Im Bereich der Wohnimmobilien werden künftig verstärkt Citylagen in den Fokus der Anlagestrategien rücken, da hier die größten Wertsteigerungspotenziale zu erwarten sind. Gründe hierfür sind einerseits die Verknappung des Angebots die Zahl der Neubauten in Deutschland sinkt seit einigen Jahren kontinuierlich andererseits die gestiegene Nachfrage durch den Trend zum Singlewohnen und den Bestrebungen der Generation 50-Plus, ihr Häuschen im Grünen durch eine Wohnung in Innenstadtlage zu ersetzen. All diese Gründe sprechen für einen schnellstmöglichen Einstieg in den Wohnimmobilienmarkt Deutschland beziehungsweise für die Ausweitung der bisherigen Aktivitäten. Belohnt werden diese Investitionen bereits in absehbarer Zeit, denn einhergehend mit Zinsanstieg, Konjunkturaufschwung und einer steigenden Kaufkraft werden auch die Mieten anziehen.

Positiv werden auch die Büro- und Einzelhandelsmärkte eingeschätzt, denen die Dänen traditionell verbunden sind. Im Vergleich zum Vorjahreszeitraum konnte die Degi Research für das Jahr 2006 eine Steigerung der Transaktionen um rund 25 Prozent registrieren. Dabei erhöhte sich das umgesetzte Transaktionsvolumen auf 46,1 Milliarden Euro. Für das erste Halbjahr 2007 wurden nun bereits Transaktionen in Höhe von 30 Milliarden Euro vollzogen, eine Überhitzung wird es - da sind sich die Experten einig - jedoch nicht geben.
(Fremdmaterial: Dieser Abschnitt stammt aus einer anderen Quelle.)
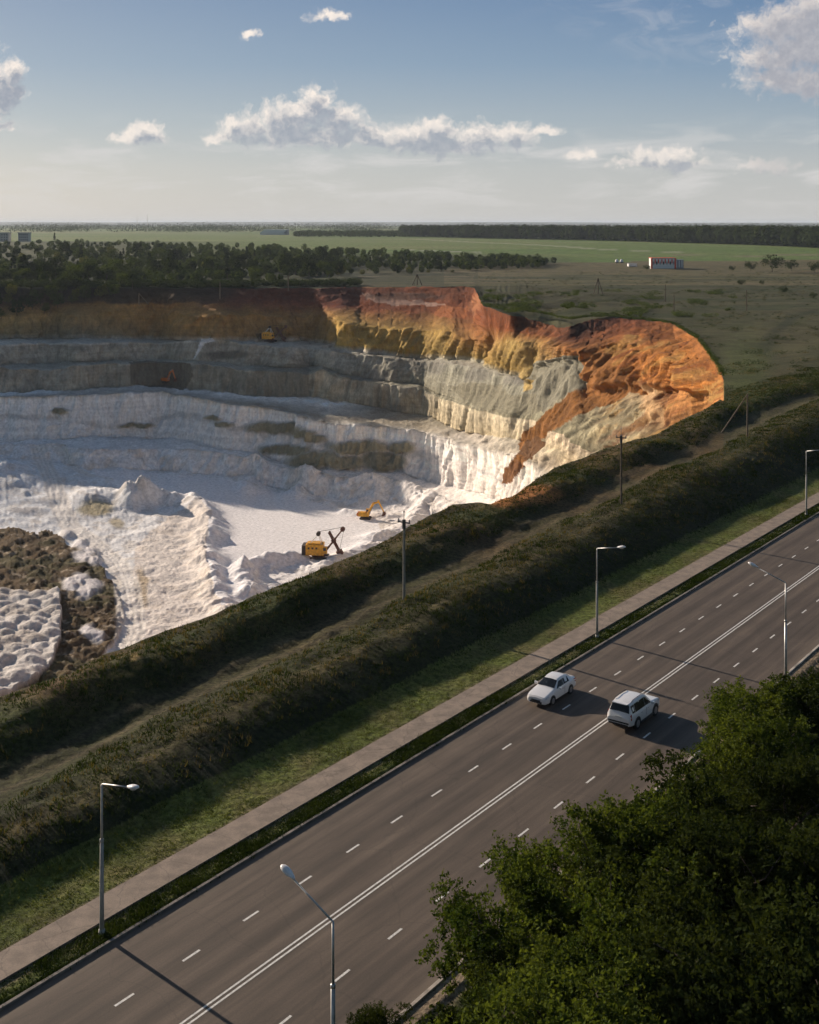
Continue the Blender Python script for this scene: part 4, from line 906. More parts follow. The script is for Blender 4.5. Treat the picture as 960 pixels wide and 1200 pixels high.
# ------------------------------------------------------------------ quarry machines
def surf(pxx, pyy, tol=3):
    """terrain point near a photo pixel, read from the finished grid"""
    pe_ = HY+F*(H-GZn)/GYn; pxx_ = CX+F*GXn/GYn
    m = (np.abs(pe_-pyy)+np.abs(pxx_-pxx)); m = np.where(pit & (GI < 12.8), m, 1e9); k = np.argmin(m); i, j = np.unravel_index(k, m.shape)
    return float(GXn[i,j]), float(GYn[i,j]), float(GZn[i,j])
def rope_shovel(pxx, pyy, label, yaw, up, lift, name='rope_shovel', sc_=1.0, body='yellow'):
    X, Y, Z = surf(pxx, pyy)
    r = empty(name, (X, Y, Z-.2), label, 'excavator', yaw, scale=sc_)
    for sg_ in (1, -1):
        a = MB(); a.prism([(-3.2,.5),(-2.8,0),(2.8,0),(3.2,.5),(3.2,1.0),(2.8,1.4),(-2.8,1.4),(-3.2,1.0)], sg_*2.5-.6, sg_*2.5+.6); a.build('crawler_track', M['grime'], r)
    a = MB(); a.box((0,0,1.2),(3.6,4,1.0)); a.tube((0,0,1.5),(0,0,2.1),1.7,1.7,16); a.build('undercarriage', M['rust'], r)
    a = MB(); a.box((-1.6,0,4.0),(6.2,4.8,3.7)); a.box((-1.9,0,6.0),(4.8,3.4,.5)); a.box((-1.6,0,2.2),(6.6,5.0,.2)); a.build('machine_house', M[body], r)
    a = MB(); a.box((-5.4,0,3.8),(1.5,4.9,3.4),taper=.94); a.build('counterweight', M['grime'], r)
    a = MB(); a.box((2.2,-1.8,3.9),(1.6,1.3,2.4)); cab = a.build('cab', M[body], r)
    a = MB(); a.box((3.02,-1.8,4.3),(.06,1.0,1.1)); a.box((2.2,-2.47,4.3),(1.1,.06,1.1)); a.build('window', M['glass'], cab)
    for xw in (-3.6,-2.2,-.8): a = MB(); a.box((xw,-2.42,4.6),(.7,.05,.7)); a.build('side_vent', M['grime'], r)
    a = MB()
    for sg_ in (1,-1): a.tube((-3.4,sg_*1.4,5.8),(-.4,sg_*.5,9.2),.14,.12,6); a.tube((1.0,sg_*1.6,5.6),(-.4,sg_*.5,9.2),.14,.12,6)
    a.build('mast_frame', M['white'], r)
    a = MB(); a.tube((-.4,-.8,9.3),(-.4,.8,9.3),.75,.75,14); a.build('sheave', M['grime'], r)
    tip = Vector((1.6+11*math.cos(up), 0, 2.4+11*math.sin(up)))
    a = MB(); 
    for sg_ in (.55,-.55): a.tube((1.6,sg_*1.6,2.4), tip+Vector((0,sg_*.5,0)), .38, .26, 6)
    for k in range(1,6): p = Vector((1.6,0,2.4)).lerp(tip, k/6); a.tube(p+Vector((0,-.7,0)), p+Vector((0,.7,0)), .16,.16,6)
    bo = a.build('boom', M['rust'], r)
    a = MB(); a.tube(tip+Vector((0,-.55,0)), tip+Vector((0,.55,0)), .85,.85,16); a.build('boom_sheave', M['rust'], bo)
    piv = Vector((1.6,0,2.4)).lerp(tip, .52)
    hd = Vector((math.cos(lift),0,math.sin(lift))); e0, e1 = piv-hd*3.6, piv+hd*4.0
    a = MB(); 
    for sg_ in (1,-1): a.box((e0+e1)/2+Vector((0,sg_*.95,0)), (7.6,.3,.62), rot=Matrix.Rotation(-lift,3,'Y'))
    a.box(piv, (1.3,2.2,1.3), rot=Matrix.Rotation(-lift,3,'Y')); a.build('dipper_handle', M['rust'], r)
    a = MB(); a.box(e1+hd*.8, (2.0,2.2,2.0), rot=Matrix.Rotation(-lift,3,'Y'), taper=.85)
    for k in (-.8,-.27,.27,.8): a.box(e1+hd*1.9+Vector((0,k,-.5)), (.7,.2,.2), rot=Matrix.Rotation(-lift,3,'Y'))
    a.build('bucket', M['rust'], r)
    a = MB()
    for sg_ in (.3,-.3): a.tube(tip+Vector((0,sg_,.7)), Vector((-.4,sg_,10.0)), .05,.05,4); a.tube(tip+Vector((.5,sg_,0)), e1+hd*.5+Vector((0,sg_,.6)), .05,.05,4)
    a.build('cable', M['grime'], r); return r
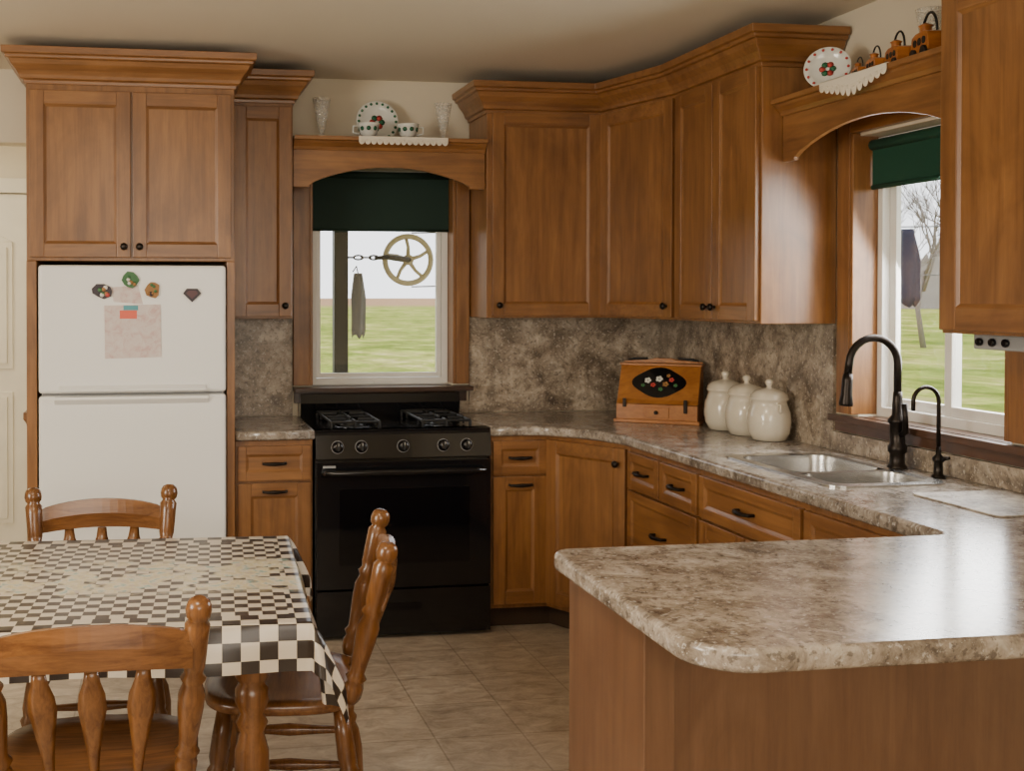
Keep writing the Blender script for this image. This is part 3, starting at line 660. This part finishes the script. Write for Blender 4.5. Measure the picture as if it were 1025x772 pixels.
def tree(x,y,h):
    b=B('bare_tree')
    def br(p,d,l,r,n):
        q=p+d*l; mid=p.lerp(q,.5)+Vector((random.uniform(-1,1),random.uniform(-1,1),0))*l*.06
        b.tube([p,mid,q],[r,r*.8,r*.6],BARK,5)
        if n==0: return
        for k in range(3 if n>1 else 4):
            dd=(d+Vector((random.uniform(-.8,.8),random.uniform(-.8,.8),random.uniform(-.1,.5)))).normalized()
            br(p.lerp(q,random.uniform(.6,1)),dd,l*random.uniform(.6,.8),r*.55,n-1)
    br(Vector((x,y,-.56)),Vector((0,0,1)),h*.30,h*.012,5); b.finish()
for x,y,h in ((25,36,9),(36,44,11),(31,50,12),(48,55,12),(40,60,12),(33,41,8),(24,44,10),(44,47,10),(29,39,10)): tree(x,y,h)
b=B('distant_treeline')
for s0,s1 in (((70,160),(170,120)),((110,130),(190,20))):
    n=260; top=[]
    for k in range(n+1):
        t=k/n; top.append((s0[0]+(s1[0]-s0[0])*t,s0[1]+(s1[1]-s0[1])*t,5.5+2.2*random.random()+1.5*math.sin(k*.13)+math.sin(k*.31)))
    for k in range(n):
        a,c2=top[k],top[k+1]; b.quad([(a[0],a[1],-.6),(c2[0],c2[1],-.6),c2,a],HAZE)
b.finish()
# ------------------------------------------------------------------ lighting
w=bpy.data.worlds.new('overcast'); bpy.context.scene.world=w; w.use_nodes=True
bg=w.node_tree.nodes['Background']; N=w.node_tree.nodes; L=w.node_tree.links
tc=N.new('ShaderNodeTexCoord'); n=N.new('ShaderNodeTexNoise'); n.inputs['Scale'].default_value=2
r=ramp(N,[(.3,(.86,.89,.93)),(.7,(.99,.99,1))]); L.new(tc.outputs['Generated'],n.inputs['Vector']); L.new(n.outputs['Fac'],r.inputs['Fac']); L.new(r.outputs['Color'],bg.inputs['Color'])
bg.inputs['Strength'].default_value=3.3
def area(name,loc,target,sx,sy,power,col):
    l=bpy.data.lights.new(name,'AREA'); l.shape='RECTANGLE'; l.size=sx; l.size_y=sy; l.energy=power; l.color=col
    o=bpy.data.objects.new(name,l); bpy.context.scene.collection.objects.link(o); o.location=loc
    o.rotation_euler=(Vector(target)-Vector(loc)).to_track_quat('-Z','Y').to_euler(); return o
area('daylight_left_window',(-3.1,1.6,1.6),(1.5,3.4,1.2),1.6,1.3,170,(1,.92,.79))
area('rear_fill',(.3,-1.5,1.6),(.9,4,1.4),2.2,1.2,66,(1,.90,.76))  # added frontal fill from behind the camera, no window modelled there
area('overhead_fill',(-.3,1.5,2.5),(-.3,1.5,0),.5,.5,30,(1,.84,.62))  # added warm fill from above, without any fixture
area('hall_fill',(-2.0,5.95,2.5),(-1.5,6.2,0),.4,.4,30,(1,.90,.70))  # unseen light added to brighten the hall
area('window_light_right',(2.72,3.38,1.6),(1.2,3.0,.8),.62,.85,28,(1,.99,.96))
# ------------------------------------------------------------------ camera
cd=bpy.data.cameras.new('camera'); cam=bpy.data.objects.new('camera',cd); bpy.context.scene.collection.objects.link(cam)
cam.location=(0,0,1.5); cam.rotation_euler=(math.radians(89.2),0,math.radians(-8.93))
cd.sensor_width=36; cd.lens=36*1120/1025; cd.shift_x=.172; cd.shift_y=-.0735; cd.clip_end=1500
bpy.context.scene.camera=cam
Diesen positiven Trend reflektieren die deutschen Bürozentren. So erreichte das Transaktionsvolumen im Jahr 2006 in diesem Segment einen Rekordwert in Höhe von 11,9 Milliarden Euro, rund 20 Prozent mehr als noch im Vorjahr. Noch größere Erfolge konnten in den vergangenen Monaten auf dem Einzelhandelsimmobilienmarkt verzeichnet werden. Ihr Anteil am Gesamtvolumen betrug mit 15,5 Milliarden Euro 33,6 Prozent. Ein Großteil dieser Investitionen in Deutschland entfällt auf europäische Investoren, die größte Transaktionstätigkeit erfolgte hier unter anderem von den Skandinaviern.

So ist es nicht verwunderlich, dass in den vergangenen Monaten auch immer wieder Transaktionsmeldungen dänischer Firmen über die Ticker der Nachrichtenagenturen gingen. Die an der Kopenhagener Börse notierte Tower Group A/S hat den Erwerb von 67 Immobilien in Deutschland, 956 Wohnmietobjekte und 98 Gewerbemietobjekte bekannt gegeben. Kristensen Properties A/S kaufte für mehr als zehn Millionen Euro ein Bürohaus in Bremen und für 27 Millionen Euro den Olivandenhof in Köln, ein Geschäftshaus mit rund 50 Einzelhandelsgeschäften. Die Kopenhavnske Ejendomselskaber gaben sogar auf einen Schlag rund 88 Millionen Euro aus und investierten unter anderem im Hamburger Grindelviertel. Jüngst kündigte die Victoria Properties A/S, ebenfalls in Dänemark börsennotiert, die Ausweitung ihrer Aktivitäten über Berlin und Hamburg hinaus an.

Engagement wird zunehmen

Die Aktivitäten dänischer Investoren werden in den kommenden Wochen und Monaten an Intensität gewinnen. Denn nach wie vor hat das Ausland Deutschland auf der Agenda. Trotz höherer Verkaufspreise liegen die Erwerbskosten für Immobilien noch weit unter den Vergleichswerten anderer europäischer Märkte. Allerdings ist die Stunde der Opportunisten vorbei: Ihr meist sehr hoher Fremdkapitaleinsatz wird aufgrund steigender Zinsen zunehmend teurer und ihre Strategie, kurzfristige Gewinne zu erzielen, ist so kaum noch umsetzbar. Die "neuen" Protagonisten auf dem Markt sind die langfristig orientierten Investoren, die mit höherem Eigenkapitaleinsatz auf kontinuierliche Renditen aus effizientem Portfoliomanagement setzen - Longterm-Investoren wie die Dänen.